**Material provided**
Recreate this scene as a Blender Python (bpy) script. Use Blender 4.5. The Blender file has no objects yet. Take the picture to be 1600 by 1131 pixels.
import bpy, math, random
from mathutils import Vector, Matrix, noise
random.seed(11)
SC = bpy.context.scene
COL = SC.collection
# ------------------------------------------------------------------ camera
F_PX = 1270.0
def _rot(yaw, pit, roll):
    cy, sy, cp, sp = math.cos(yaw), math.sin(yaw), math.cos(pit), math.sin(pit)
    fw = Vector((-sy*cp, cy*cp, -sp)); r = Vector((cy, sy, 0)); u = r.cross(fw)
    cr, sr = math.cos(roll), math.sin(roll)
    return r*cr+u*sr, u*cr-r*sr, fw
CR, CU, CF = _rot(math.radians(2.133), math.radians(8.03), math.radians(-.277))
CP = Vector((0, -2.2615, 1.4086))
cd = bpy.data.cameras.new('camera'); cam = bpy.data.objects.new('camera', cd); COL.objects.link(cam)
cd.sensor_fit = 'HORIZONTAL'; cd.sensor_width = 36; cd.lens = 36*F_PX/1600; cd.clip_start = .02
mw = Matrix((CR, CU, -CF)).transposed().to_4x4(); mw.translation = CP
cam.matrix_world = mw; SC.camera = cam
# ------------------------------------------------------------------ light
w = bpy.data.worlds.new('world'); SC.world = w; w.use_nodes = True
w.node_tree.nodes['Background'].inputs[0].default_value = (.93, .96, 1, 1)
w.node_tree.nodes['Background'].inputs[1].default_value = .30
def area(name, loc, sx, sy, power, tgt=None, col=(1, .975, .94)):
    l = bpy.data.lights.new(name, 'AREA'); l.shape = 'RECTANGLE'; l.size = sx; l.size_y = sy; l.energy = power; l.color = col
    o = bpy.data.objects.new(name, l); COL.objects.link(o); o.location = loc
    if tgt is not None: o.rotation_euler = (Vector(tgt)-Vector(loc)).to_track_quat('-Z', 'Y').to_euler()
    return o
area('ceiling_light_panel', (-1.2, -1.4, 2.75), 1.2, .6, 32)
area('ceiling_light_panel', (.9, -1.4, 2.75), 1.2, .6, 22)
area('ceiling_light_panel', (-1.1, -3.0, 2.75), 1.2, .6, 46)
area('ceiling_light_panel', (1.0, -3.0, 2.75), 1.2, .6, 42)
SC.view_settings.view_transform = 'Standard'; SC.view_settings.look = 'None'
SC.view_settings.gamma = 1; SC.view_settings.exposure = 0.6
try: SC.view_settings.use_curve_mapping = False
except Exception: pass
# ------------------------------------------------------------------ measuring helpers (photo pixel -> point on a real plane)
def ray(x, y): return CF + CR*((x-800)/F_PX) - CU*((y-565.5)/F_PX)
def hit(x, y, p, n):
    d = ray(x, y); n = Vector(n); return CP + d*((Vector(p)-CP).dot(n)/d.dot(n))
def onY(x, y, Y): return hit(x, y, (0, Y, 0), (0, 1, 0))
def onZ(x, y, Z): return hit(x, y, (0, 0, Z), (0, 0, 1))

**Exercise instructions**
Can you give every line above again, exactly as written?

**Solution below**
Recreate this scene as a Blender Python (bpy) script. Use Blender 4.5. The Blender file has no objects yet. Take the picture to be 1600 by 1131 pixels.
import bpy, math, random
from mathutils import Vector, Matrix, noise
random.seed(11)
SC = bpy.context.scene
COL = SC.collection
# ------------------------------------------------------------------ camera
F_PX = 1270.0
def _rot(yaw, pit, roll):
    cy, sy, cp, sp = math.cos(yaw), math.sin(yaw), math.cos(pit), math.sin(pit)
    fw = Vector((-sy*cp, cy*cp, -sp)); r = Vector((cy, sy, 0)); u = r.cross(fw)
    cr, sr = math.cos(roll), math.sin(roll)
    return r*cr+u*sr, u*cr-r*sr, fw
CR, CU, CF = _rot(math.radians(2.133), math.radians(8.03), math.radians(-.277))
CP = Vector((0, -2.2615, 1.4086))
cd = bpy.data.cameras.new('camera'); cam = bpy.data.objects.new('camera', cd); COL.objects.link(cam)
cd.sensor_fit = 'HORIZONTAL'; cd.sensor_width = 36; cd.lens = 36*F_PX/1600; cd.clip_start = .02
mw = Matrix((CR, CU, -CF)).transposed().to_4x4(); mw.translation = CP
cam.matrix_world = mw; SC.camera = cam
# ------------------------------------------------------------------ light
w = bpy.data.worlds.new('world'); SC.world = w; w.use_nodes = True
w.node_tree.nodes['Background'].inputs[0].default_value = (.93, .96, 1, 1)
w.node_tree.nodes['Background'].inputs[1].default_value = .30
def area(name, loc, sx, sy, power, tgt=None, col=(1, .975, .94)):
    l = bpy.data.lights.new(name, 'AREA'); l.shape = 'RECTANGLE'; l.size = sx; l.size_y = sy; l.energy = power; l.color = col
    o = bpy.data.objects.new(name, l); COL.objects.link(o); o.location = loc
    if tgt is not None: o.rotation_euler = (Vector(tgt)-Vector(loc)).to_track_quat('-Z', 'Y').to_euler()
    return o
area('ceiling_light_panel', (-1.2, -1.4, 2.75), 1.2, .6, 32)
area('ceiling_light_panel', (.9, -1.4, 2.75), 1.2, .6, 22)
area('ceiling_light_panel', (-1.1, -3.0, 2.75), 1.2, .6, 46)
area('ceiling_light_panel', (1.0, -3.0, 2.75), 1.2, .6, 42)
SC.view_settings.view_transform = 'Standard'; SC.view_settings.look = 'None'
SC.view_settings.gamma = 1; SC.view_settings.exposure = 0.6
try: SC.view_settings.use_curve_mapping = False
except Exception: pass
# ------------------------------------------------------------------ measuring helpers (photo pixel -> point on a real plane)
def ray(x, y): return CF + CR*((x-800)/F_PX) - CU*((y-565.5)/F_PX)
def hit(x, y, p, n):
    d = ray(x, y); n = Vector(n); return CP + d*((Vector(p)-CP).dot(n)/d.dot(n))
def onY(x, y, Y): return hit(x, y, (0, Y, 0), (0, 1, 0))
def onZ(x, y, Z): return hit(x, y, (0, 0, Z), (0, 0, 1))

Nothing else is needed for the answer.